Options newbie needs some help...

Discussion in 'Options' started by Tybeas, Feb 8, 2006.

  1. Tybeas


    Hi all,

    As you can guess, I'm new here,

    I've been interested in the financial markets for quite a few years so far, and I currently nourish the dream of being a trader for living. I've been mostly interested in options for the leverage they procure. Being a good "padawan", I read almost everything I can find on options and trading. So I can honestly say that I have a good understanding of options concepts, strategies and terminology.

    I can also make nice Excel spread sheets with my potential profit/loss including commissions fees :D so I know my risk with these trades.
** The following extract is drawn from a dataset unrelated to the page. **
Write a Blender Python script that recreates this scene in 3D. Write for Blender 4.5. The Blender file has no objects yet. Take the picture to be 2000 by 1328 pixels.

I guess you can say I'm getting good (let's say at least not too bad) with the theorical side of trading options.

    But still, the technical knowledge is missing. I recently opened an account with the discount broker of my financial institution (I never tought discount could mean minimum fees of 30$ per trade lol). I also got into a long call position that went the wrong side one hour after I bought it (it's okay, everyone fell off their first bike ride right ?) and tried to "save the ship" by turning this into a covered call only to be told, after being transfered 6 times at my broker's customer service (I soooo want a job there now lol) that I need a different type of account to make this kind of transaction....

    :( :confused:

    So as you can guess, I hope someone here can answer my questions, or at least point me to somewhere I can find my answers.

    So :

    1- What type of account does it take to make options strategies other than buy and hope (erm hold :D ) ? (Wrting options, covered or not, debit and credit spreads ?).

    2- Is there any gauge for the minimum amount needed to be in the account ? (like 50% of the trade or 2k, or things like that). Surfing a little bit on different brokers I saw somewhere you need 100 K to be able to write naked options..... ??

    3- Also do you have any real "discount" broker for trading option to recommand me ? (I trade in Canada but also interested in the US)

    4- Do you know if they make credit verification for some options account ? Do they check income and things like that or it's just to be sure you're not a crook (Cause I'm a student and don't have any income right now and also got a negative net value due to the lovely financing of my studies)

    Well that pretty much sumarize it up, thanks a lot in advance for your answers !
  2. qazmax


    1. You need a margin account with maximum options approval

    2. The broker will liklely have minimum dollar amounts needed for each level. E.g. naked writing = $100K

    3. I think IB is in Canada? There are many in the US...

    4. They do not do a credit check or anything. They just go off the information you give them. They just have to make sure the investments you have access to trade suit your risk tolerances and life style.

  3. 1. You'll likely need a margin account. Some brokers will let you do defined risk option positions in an IRA/cash account.

    2. For a debit spread they'll charge you the debit up front. A credit spread typically will reduce your buying power (essentially the broker holds the cash to cover the position if it goes against you the maximum amount). At your stage DON'T EVEN THINK ABOUT NAKED WRITING.

    3. Interactivebrokers is good. Check Optionsexpress and thinkorswim as well for Canadian opportunities.

    4. The information you fill out is just so they can cover their butt if you blow out your account and try to sue them or pull them into arbitration.

    Also, if you're trying to convert a long call into a covered call you may want to read up some more. I think you meant converting it to a bull call spread, but I'm not sure. Either way, I'm not trying to 'call' you out - just trying to save you some money.

    Good luck with it.
  4. LOL! I would start with Hull's book.

    If you meant that you were going "save" your losing position in your long call by selling the underlying, that is call being long a synthetic put. Why not just sell the call and take your loss instead of switching your position and starting out underwater?

    Seriously, get a good book. You can start by looking around Thinkorswim.com, but you should have a firm grasp on the greeks and different spread strategies before you consider trading options.

    If I were your licensed securities rep, and you told me you wanted to turn your losing call position into a covered call, I would terminate your account for fear of being fired.
  5. Tybeas


    Humm, yes actually sorry about using the wrong terminology

    I was refering to a bull call spread yes and not a covered call. I get confused sometime since I learn in both french and english and it can get confusing. I might be stupid to bet on a loosing horse but not so to put even more money in it lol.... wellll... nah kidding, kidding.

    Thanks for the tips and quick reply !
  6. dis


    You got it all backwards: options are primarily used to control risk, not to increase it by way of leverage.
  7. Just a quick note.......u have to decide whether u want to be a directional trader, and how much so.

    If any directional calls will be made, another area u have to study very carefully is technical analysis first. Otherwise the options part will be dangerous. (wrong order of learning).

    As u said after u bought calls, the market goes the other way.